▼▼▼
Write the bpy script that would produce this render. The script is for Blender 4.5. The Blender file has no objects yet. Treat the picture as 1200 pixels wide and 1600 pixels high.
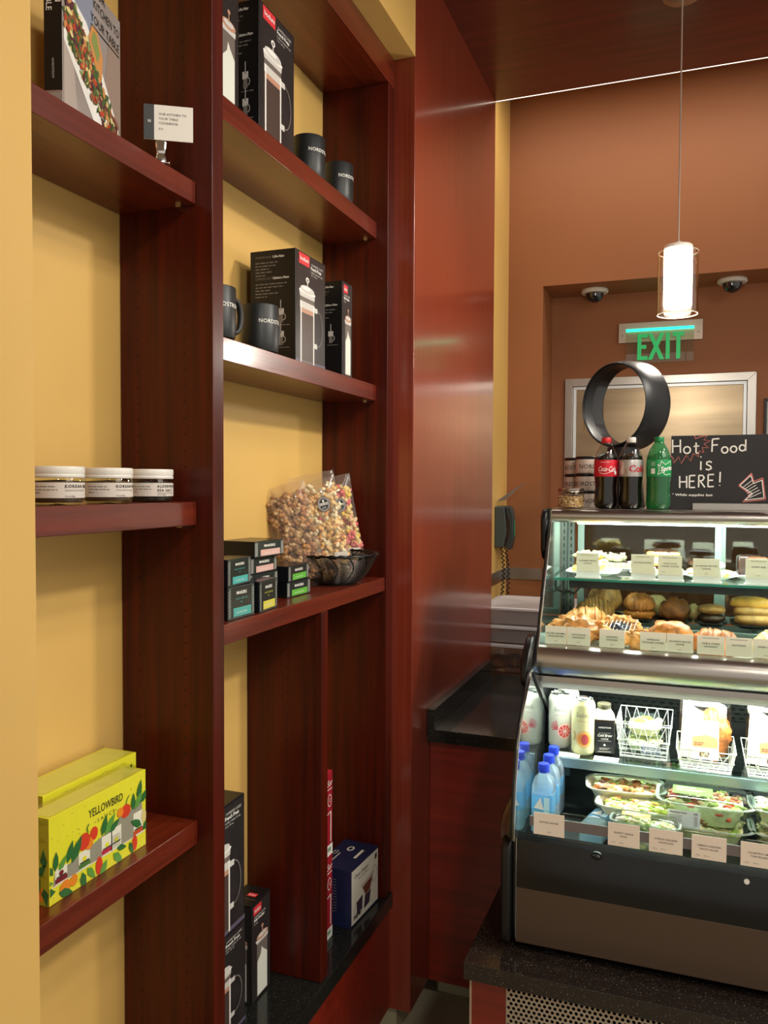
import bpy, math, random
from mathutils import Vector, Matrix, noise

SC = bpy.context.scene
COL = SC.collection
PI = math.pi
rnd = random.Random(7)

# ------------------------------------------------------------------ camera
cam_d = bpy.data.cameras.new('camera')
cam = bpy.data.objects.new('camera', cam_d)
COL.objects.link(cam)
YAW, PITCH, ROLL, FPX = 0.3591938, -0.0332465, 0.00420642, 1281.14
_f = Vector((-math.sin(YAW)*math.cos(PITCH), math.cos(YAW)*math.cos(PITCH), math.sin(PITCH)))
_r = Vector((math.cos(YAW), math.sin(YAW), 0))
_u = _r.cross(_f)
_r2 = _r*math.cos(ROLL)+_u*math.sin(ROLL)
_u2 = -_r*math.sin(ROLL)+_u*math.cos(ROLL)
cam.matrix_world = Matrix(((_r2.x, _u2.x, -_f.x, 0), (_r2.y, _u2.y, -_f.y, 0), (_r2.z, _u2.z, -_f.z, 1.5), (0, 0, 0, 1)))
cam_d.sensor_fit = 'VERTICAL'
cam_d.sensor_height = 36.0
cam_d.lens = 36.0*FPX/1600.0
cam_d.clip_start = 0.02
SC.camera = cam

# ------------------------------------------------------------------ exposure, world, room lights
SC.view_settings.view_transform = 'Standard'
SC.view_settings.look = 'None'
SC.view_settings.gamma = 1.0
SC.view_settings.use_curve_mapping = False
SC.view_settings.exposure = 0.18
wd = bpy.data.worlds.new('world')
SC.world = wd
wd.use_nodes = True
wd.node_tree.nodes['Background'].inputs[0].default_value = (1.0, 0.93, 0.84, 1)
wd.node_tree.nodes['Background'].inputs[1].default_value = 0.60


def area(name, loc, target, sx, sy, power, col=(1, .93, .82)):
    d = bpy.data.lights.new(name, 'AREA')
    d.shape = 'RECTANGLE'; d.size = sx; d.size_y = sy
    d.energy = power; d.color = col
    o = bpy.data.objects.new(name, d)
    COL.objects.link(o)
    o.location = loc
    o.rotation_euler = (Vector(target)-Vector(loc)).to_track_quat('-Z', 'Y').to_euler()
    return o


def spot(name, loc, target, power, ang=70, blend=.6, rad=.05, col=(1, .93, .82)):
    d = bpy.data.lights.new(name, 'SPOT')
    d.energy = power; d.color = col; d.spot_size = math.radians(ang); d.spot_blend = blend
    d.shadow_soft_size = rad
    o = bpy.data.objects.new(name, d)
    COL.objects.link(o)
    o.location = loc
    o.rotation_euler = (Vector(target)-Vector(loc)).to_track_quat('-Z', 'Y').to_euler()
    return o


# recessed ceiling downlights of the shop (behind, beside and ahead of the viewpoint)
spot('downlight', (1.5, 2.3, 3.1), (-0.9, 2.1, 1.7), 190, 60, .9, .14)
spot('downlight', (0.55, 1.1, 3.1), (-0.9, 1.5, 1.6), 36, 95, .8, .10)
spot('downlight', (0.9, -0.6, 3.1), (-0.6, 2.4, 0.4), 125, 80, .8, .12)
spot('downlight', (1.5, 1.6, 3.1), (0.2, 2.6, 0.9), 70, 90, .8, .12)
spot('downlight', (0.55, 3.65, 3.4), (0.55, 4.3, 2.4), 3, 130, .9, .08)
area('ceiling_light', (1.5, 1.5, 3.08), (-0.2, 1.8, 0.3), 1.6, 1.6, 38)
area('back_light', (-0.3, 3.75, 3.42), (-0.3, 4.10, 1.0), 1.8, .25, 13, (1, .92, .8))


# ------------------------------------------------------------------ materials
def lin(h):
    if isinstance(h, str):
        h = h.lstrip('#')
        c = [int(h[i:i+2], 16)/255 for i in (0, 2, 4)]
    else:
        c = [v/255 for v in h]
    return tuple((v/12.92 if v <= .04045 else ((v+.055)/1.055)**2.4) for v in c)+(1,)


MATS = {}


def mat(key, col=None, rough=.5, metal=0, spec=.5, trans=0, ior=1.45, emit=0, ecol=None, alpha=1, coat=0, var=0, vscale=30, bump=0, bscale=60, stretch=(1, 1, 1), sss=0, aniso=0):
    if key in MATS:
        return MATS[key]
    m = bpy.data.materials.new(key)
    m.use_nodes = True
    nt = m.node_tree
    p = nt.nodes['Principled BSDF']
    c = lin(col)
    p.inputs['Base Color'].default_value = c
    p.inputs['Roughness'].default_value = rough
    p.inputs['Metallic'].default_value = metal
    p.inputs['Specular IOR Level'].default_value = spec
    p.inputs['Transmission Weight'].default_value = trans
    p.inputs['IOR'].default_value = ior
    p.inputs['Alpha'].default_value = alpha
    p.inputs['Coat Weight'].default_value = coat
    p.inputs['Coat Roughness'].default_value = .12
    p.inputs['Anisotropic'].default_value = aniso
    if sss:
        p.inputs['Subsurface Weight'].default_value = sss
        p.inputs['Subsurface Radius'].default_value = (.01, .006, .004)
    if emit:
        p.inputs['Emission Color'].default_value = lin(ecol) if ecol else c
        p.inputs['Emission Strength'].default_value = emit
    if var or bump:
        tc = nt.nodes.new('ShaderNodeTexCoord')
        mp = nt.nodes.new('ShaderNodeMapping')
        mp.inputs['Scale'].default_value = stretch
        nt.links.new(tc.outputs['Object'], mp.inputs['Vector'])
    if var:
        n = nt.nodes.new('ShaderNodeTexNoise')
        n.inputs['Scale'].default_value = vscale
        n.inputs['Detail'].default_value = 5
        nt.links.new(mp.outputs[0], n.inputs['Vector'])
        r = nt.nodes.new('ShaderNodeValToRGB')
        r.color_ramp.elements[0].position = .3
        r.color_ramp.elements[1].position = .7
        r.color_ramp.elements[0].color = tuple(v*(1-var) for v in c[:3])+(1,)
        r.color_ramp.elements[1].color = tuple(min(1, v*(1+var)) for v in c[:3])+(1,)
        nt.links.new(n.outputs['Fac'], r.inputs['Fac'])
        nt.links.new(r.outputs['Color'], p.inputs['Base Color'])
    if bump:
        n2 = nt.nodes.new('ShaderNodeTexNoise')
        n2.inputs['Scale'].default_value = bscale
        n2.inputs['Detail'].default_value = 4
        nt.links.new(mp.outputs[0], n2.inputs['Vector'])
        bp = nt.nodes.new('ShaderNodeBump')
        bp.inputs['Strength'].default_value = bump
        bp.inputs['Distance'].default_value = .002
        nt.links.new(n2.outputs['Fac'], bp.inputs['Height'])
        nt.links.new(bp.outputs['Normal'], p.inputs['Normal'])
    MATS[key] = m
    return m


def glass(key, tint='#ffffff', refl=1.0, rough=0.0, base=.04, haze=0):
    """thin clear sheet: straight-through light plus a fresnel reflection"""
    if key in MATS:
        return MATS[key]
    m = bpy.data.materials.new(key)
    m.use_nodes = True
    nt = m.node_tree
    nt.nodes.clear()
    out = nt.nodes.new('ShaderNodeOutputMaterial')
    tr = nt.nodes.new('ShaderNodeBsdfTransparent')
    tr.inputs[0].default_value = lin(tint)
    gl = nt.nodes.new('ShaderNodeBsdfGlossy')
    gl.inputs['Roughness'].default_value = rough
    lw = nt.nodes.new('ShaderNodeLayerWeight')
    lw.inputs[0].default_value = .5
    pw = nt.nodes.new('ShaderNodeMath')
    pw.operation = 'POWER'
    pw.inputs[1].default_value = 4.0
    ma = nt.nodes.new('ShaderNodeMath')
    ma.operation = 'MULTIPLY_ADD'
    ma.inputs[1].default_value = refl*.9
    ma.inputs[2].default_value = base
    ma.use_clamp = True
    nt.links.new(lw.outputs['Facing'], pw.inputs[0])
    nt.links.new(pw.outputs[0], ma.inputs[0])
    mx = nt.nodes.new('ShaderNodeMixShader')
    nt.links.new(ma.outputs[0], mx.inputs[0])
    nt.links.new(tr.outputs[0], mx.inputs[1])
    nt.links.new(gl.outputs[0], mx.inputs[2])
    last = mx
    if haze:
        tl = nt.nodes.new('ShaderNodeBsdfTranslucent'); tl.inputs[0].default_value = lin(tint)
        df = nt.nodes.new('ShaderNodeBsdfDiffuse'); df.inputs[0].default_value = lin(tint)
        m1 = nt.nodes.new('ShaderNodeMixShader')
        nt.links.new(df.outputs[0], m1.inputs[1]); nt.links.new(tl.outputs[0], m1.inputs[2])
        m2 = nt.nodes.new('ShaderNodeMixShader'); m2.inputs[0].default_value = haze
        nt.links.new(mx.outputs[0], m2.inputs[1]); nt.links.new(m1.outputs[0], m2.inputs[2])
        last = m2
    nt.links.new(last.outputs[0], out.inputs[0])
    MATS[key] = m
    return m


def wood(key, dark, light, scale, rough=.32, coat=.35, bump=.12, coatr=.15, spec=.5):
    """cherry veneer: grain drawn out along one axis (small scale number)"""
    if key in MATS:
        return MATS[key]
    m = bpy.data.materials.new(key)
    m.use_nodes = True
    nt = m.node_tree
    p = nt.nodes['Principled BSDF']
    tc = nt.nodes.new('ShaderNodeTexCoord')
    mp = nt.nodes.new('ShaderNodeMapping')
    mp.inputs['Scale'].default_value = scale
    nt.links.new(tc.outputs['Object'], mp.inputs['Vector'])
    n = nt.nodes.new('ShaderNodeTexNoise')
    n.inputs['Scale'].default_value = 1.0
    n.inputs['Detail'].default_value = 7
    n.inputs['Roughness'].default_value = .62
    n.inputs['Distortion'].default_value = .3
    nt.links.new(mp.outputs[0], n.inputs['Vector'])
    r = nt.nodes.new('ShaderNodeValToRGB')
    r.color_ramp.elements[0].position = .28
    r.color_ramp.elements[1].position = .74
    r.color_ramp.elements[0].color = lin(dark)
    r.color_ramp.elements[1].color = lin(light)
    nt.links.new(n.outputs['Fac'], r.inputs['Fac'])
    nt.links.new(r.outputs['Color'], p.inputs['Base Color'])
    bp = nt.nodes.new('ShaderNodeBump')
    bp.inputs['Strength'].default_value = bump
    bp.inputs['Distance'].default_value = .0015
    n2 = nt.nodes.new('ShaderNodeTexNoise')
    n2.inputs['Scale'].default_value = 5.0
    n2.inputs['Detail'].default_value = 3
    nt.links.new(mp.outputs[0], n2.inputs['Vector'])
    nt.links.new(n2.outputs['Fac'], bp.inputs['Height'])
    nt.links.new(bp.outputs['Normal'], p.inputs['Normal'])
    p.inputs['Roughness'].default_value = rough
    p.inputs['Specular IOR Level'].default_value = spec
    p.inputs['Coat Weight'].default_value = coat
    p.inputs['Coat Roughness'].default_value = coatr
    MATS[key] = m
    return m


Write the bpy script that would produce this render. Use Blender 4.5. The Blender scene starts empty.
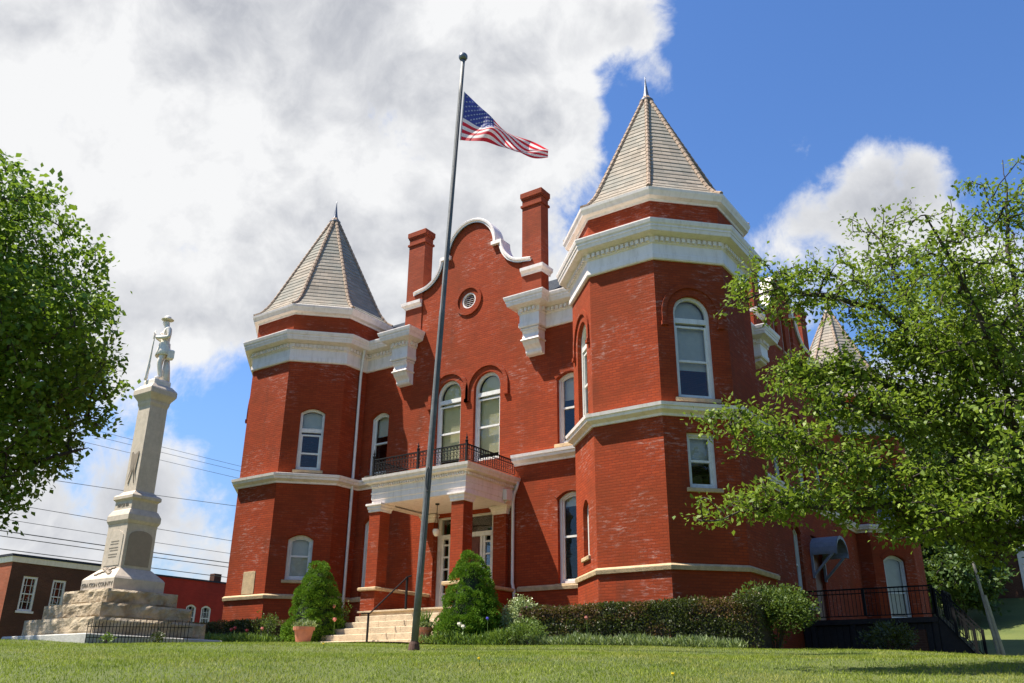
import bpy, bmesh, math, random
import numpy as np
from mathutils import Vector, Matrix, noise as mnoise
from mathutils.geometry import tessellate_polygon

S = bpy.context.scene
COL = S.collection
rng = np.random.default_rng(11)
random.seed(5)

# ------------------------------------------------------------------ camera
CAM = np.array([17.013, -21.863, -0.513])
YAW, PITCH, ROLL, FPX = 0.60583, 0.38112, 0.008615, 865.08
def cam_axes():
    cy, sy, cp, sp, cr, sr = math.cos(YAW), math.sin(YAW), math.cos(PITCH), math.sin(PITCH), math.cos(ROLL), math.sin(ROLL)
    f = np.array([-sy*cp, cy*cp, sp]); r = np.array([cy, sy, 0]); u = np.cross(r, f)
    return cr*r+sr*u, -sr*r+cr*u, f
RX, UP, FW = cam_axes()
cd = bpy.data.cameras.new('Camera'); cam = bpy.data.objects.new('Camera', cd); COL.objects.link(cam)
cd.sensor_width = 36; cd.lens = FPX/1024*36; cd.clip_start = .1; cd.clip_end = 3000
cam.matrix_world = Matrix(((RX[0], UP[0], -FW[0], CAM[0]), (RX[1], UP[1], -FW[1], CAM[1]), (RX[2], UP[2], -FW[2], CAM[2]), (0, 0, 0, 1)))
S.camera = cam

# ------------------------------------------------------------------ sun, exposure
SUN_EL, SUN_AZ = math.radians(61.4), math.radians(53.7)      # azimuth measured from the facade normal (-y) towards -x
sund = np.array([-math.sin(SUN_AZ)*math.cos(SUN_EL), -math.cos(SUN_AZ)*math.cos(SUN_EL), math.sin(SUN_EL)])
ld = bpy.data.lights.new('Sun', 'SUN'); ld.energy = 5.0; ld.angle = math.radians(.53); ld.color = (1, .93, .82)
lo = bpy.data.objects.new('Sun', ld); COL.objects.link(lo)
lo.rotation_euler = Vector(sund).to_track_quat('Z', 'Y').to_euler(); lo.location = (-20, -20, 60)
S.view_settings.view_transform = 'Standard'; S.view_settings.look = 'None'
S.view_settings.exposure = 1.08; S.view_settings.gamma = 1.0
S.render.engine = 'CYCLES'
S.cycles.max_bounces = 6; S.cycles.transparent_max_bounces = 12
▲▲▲
Look through the entries above for the word "this". Copy every line where it shows up.

EXERCISE RESPONSE >>
Write the bpy script that would produce this render. The script is for Blender 4.5. The Blender file has no objects yet. Treat the picture as 1200 pixels wide and 1600 pixels high.
Write the bpy script that would produce this render. Use Blender 4.5. The Blender scene starts empty.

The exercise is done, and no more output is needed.